O fenómeno do populismo à escala global foi o tema privilegiado por Rui Pena Pires na sua intervenção, ao recordar que Trump não constitui um fenómeno isolado, abrange diversos países, incluindo na Europa, e teve o mais recente desfecho com a eleição no Brasil de Jair Bolsonaro.

“O fenómeno do populismo está a alastrar. As nações são comunidades étnicas, e convivem mal com as migrações”, sustentou, antes de definir como “em boa medida oportunista” a ligação entre migração e emergência de líderes como Trump é em boa medida oportunista.

“Se olharmos para líderes como Duterte, Bolsonaro, da Polónia, Hungria, em muitos destes países a percentagem de imigrantes é residual, apesar de na Hngria ser 5,2% e nos EUA de 15,3%”, especificou ainda, para reforçar que não existe ligação entre estas lideranças e o fenómeno social ligado à imigração, mas há similitudes no discurso.
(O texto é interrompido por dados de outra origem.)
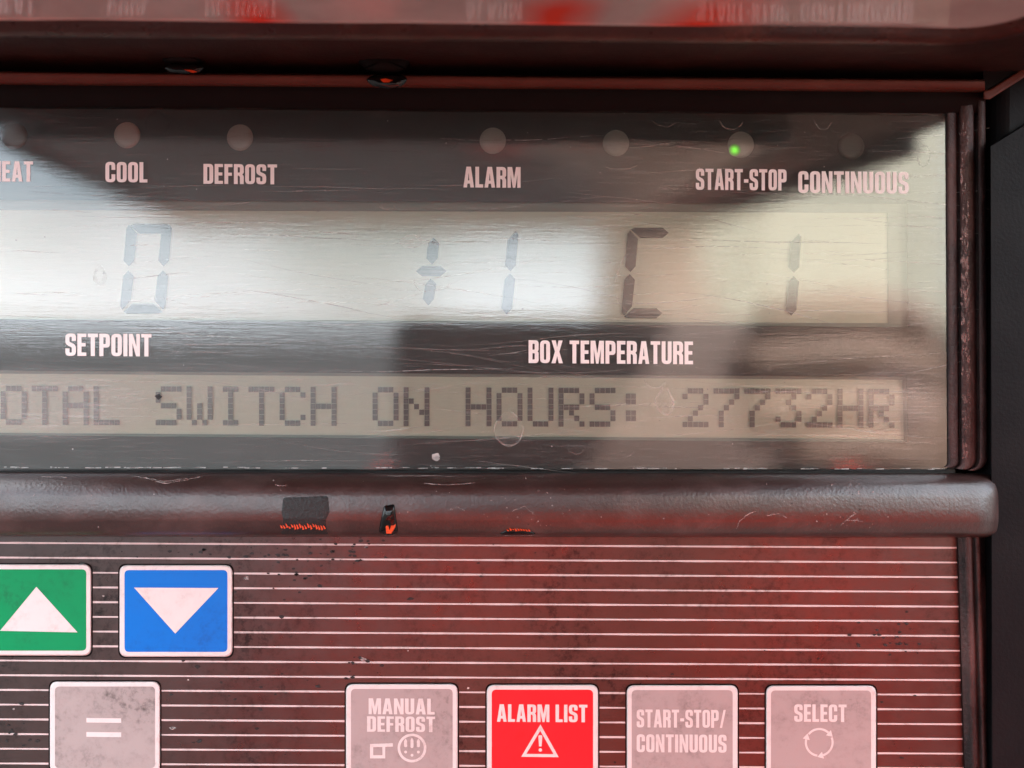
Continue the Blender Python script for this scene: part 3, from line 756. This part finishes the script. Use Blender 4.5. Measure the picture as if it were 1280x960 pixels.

“A questão da migração é um dos muitos bodes expiatórios de que se reclama o discurso populista. Mas há um discurso que constrói esse mesmo problema, e que funciona mesmo no vazio”, prosseguiu, para sublinhar não existir ligação entre estas lideranças e o fenómeno das migrações, antes similitudes no discurso. Um fator que também pode explicar a saída da generalidade destes países do Pacto das Migrações.

O académico frisou ainda outro paradoxo: “Quando a migração na zona sul dos EUA começou a baixar foi quando o muro foi transformado num instrumento para parar essa imigração. Temos de olhar para esta parte da política norte-americana sobretudo a partir do valor simbólico que tem, fechar e controlar seja de que maneira for”.

A eventual alteração da lei da nacionalidade nos EUA, que poderá ser promovida por Trump e até ao momento baseada no direito de solo, e não no direito de sangue, como se poderá perspetivar com uma nova legislação, foi outra possibilidade admitida no médio prazo, com previsíveis e amplos impactos a nível interno.

Na sua intervenção, Rui Guerra da Fonseca optou antes por destacar as consequências da imprevisibilidade das atuais políticas migratórias da Casa Branca.

“A atuação dos EUA e de Trump nos últimos tempos gerou enormíssima impressibilidade que é em si mesma nefasta. A política de migração conjuga uma série de necessidades”, disse. “Não é uma questão de números, antes uma questão simbólica, identitária, de discursos”, acrescentou.

A consequência desta abordagem, e em particular após a opção dos EUA em retirarem-se dos principais tratados internacionais “leva a um plano de imprevisibilidade”. “Não sabemos como vai progredir, e acabar. E nos inúmeros conflitos que pode implicar”, avançou.

No curto período de debate, e após voltar a sublinhar a responsabilidade de Barack Obama na degradação do fenómeno migratório nas Américas, Eduardo Vera-Cruz Pinto denunciou a tendência para a “territorialização da pobreza e da etnia” e pronunciou-se pela necessidade da construção “de um discurso que desarticule a criminalização dos imigrantes e refugiados, e a ideia da guetização, com campos, bairros de migrantes.”.

Uma política que acabou por ser exportada no campo simbólico, como concluiu Rui Pena Pires: “O mais dramático nos EUA é que Trump apontou o caminho a seguir aos vários nacionalismos populistas”.